Ainsi suffit-il de faire une substitution de deux mots à laquelle Cook nous invite. “America did not elect Obama to impress […] the world with its multiculturalism or to make some symbolic gesture. […] Voters decided to take a risk. It was as if the people of America said, ‘We are in deep trouble and have tried everything else. This kid seems really smart, seems to know an amazing amount about the issues, and seems so confident and poised. Let's give the ball to the kid and see if he can do something with it.’ [...] If America weren't in such bad shape, Obama almost certainly could not have won.”

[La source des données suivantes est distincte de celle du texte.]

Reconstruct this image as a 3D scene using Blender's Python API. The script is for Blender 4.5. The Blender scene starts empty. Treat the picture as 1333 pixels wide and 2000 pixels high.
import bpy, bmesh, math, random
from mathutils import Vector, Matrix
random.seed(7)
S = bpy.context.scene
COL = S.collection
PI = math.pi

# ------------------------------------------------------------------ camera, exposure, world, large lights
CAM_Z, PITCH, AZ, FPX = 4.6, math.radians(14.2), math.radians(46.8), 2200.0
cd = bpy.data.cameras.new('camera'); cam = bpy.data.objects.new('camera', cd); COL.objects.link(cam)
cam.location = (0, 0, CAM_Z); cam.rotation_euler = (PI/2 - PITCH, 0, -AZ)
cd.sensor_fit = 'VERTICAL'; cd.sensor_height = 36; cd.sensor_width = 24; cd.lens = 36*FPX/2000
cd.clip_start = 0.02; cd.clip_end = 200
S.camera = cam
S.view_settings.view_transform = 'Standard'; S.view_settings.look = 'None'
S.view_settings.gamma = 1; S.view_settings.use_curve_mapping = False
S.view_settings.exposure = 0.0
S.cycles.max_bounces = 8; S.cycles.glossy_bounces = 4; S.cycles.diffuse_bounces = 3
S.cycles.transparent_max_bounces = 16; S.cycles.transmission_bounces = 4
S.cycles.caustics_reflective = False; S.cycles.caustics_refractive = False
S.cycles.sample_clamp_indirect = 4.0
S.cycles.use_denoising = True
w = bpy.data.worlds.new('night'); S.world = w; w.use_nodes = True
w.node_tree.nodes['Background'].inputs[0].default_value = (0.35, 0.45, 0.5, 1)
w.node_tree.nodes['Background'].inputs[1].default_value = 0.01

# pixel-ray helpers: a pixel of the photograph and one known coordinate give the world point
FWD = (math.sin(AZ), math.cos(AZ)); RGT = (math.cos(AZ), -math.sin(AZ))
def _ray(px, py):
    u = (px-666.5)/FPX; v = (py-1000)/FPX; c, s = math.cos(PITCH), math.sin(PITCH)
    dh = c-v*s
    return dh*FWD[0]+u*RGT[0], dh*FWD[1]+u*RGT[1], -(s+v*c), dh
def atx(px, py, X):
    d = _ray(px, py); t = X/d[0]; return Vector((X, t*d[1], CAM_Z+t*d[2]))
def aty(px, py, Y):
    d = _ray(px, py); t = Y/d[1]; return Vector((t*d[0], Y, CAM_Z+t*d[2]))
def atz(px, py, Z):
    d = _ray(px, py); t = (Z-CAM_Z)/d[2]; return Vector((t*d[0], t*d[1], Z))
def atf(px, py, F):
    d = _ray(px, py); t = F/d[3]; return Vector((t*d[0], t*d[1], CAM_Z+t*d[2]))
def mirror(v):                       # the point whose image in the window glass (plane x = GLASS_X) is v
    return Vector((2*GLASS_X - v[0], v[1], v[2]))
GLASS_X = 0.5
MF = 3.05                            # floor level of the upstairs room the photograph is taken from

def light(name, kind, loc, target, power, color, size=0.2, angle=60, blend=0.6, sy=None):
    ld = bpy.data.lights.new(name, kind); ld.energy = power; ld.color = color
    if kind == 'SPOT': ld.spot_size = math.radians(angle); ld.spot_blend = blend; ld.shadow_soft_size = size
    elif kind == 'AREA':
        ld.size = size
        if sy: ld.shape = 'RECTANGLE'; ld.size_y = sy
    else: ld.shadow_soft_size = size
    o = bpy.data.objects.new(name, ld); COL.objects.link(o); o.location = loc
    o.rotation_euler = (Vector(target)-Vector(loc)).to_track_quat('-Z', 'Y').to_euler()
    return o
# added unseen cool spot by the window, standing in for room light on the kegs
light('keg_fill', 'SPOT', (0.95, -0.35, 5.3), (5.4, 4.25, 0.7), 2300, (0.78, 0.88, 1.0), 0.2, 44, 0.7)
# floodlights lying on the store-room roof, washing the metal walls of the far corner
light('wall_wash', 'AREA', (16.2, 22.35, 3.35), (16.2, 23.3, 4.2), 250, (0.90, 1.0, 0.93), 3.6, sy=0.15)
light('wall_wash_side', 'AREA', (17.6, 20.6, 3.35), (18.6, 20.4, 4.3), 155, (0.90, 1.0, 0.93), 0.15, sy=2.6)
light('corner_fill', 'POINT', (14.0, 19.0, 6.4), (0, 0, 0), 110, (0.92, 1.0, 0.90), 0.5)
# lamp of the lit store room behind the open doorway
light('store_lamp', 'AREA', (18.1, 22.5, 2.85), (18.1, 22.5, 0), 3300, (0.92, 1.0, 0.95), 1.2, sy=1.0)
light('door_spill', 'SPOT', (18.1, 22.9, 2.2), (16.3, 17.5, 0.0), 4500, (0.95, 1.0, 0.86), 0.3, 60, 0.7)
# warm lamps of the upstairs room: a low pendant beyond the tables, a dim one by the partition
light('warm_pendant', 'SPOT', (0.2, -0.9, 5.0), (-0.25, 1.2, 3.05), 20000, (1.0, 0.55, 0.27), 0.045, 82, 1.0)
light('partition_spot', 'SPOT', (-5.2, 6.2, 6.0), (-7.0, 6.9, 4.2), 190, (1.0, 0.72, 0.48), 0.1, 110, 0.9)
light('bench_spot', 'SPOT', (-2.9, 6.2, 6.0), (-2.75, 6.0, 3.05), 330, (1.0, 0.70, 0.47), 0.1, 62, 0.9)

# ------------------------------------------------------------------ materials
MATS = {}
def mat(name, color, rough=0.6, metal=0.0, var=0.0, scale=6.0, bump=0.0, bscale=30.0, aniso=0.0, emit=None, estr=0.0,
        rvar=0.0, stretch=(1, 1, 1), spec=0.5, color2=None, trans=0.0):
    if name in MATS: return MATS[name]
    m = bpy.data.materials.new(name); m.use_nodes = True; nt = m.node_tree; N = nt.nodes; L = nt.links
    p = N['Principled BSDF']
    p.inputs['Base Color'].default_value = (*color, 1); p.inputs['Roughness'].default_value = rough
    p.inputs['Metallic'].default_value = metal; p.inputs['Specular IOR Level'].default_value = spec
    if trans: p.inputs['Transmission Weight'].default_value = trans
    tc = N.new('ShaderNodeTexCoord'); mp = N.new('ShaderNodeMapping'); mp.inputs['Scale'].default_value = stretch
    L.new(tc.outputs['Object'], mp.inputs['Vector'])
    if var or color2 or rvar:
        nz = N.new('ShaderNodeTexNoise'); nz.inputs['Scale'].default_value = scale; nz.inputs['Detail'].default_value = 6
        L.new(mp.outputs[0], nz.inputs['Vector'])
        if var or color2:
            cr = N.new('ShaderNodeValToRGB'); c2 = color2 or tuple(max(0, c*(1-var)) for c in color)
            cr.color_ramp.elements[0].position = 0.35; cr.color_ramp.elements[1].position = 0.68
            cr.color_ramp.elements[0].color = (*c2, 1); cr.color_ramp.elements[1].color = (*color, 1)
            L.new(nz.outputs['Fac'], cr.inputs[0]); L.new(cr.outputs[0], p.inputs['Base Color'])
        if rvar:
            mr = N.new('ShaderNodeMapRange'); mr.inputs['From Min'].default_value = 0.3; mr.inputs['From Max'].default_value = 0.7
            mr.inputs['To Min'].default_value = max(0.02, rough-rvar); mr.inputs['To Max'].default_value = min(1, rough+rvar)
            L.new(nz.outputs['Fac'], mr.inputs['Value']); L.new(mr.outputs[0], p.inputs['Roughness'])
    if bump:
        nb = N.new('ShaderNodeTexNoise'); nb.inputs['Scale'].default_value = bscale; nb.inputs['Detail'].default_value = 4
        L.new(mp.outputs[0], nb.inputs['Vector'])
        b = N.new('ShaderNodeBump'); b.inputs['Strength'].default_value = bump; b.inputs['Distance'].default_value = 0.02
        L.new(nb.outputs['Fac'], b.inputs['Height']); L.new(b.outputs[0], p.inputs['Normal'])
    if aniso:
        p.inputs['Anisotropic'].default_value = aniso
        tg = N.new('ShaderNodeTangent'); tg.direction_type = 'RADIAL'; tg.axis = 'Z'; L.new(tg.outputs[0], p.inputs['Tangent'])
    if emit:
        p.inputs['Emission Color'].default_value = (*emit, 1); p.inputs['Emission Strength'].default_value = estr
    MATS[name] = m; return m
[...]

On a beaucoup parlé, durant cette campagne de “l’effet Bradley”, qui a beaucoup à voir avec la question du racisme. Le paradoxe de cette élection est peut-être ce qu’on pourrait désormais nommer “l’effet Obama” (ou “l’effet Jindal”, selon la réflexion de Cook), qui serait un “effet Bradley” à l’envers. Pourquoi ne serait-ce pas notamment parce qu’il est Africain-Américain qu’Obama a rassemblé derrière lui un tel soutien populaire? Non pas parce qu’il est ce qu’il est, mais parce qu’il semble alors différent, on comprend pourquoi, et que, vraiment, tout ce qui a précédé est si catastrophique?
…Et cela, évidemment, ne nous dit rien, absolument rien d’Obama, ni de sa politique, ni de la position qu’il prendra vis-à-vis du système, et pas grand’chose, ni de l’évolution du racisme, ni de la tolérance de l’Amérique et ainsi de suite; et cela nous en dit beaucoup, au fond et fondamentalement, de l’état de désespoir des électeurs, de la profondeur terrible de la crise de l’Amérique, de notre crise de civilisation. L’événement est historique, sans aucun doute, et il est bon de savoir pourquoi il est historique.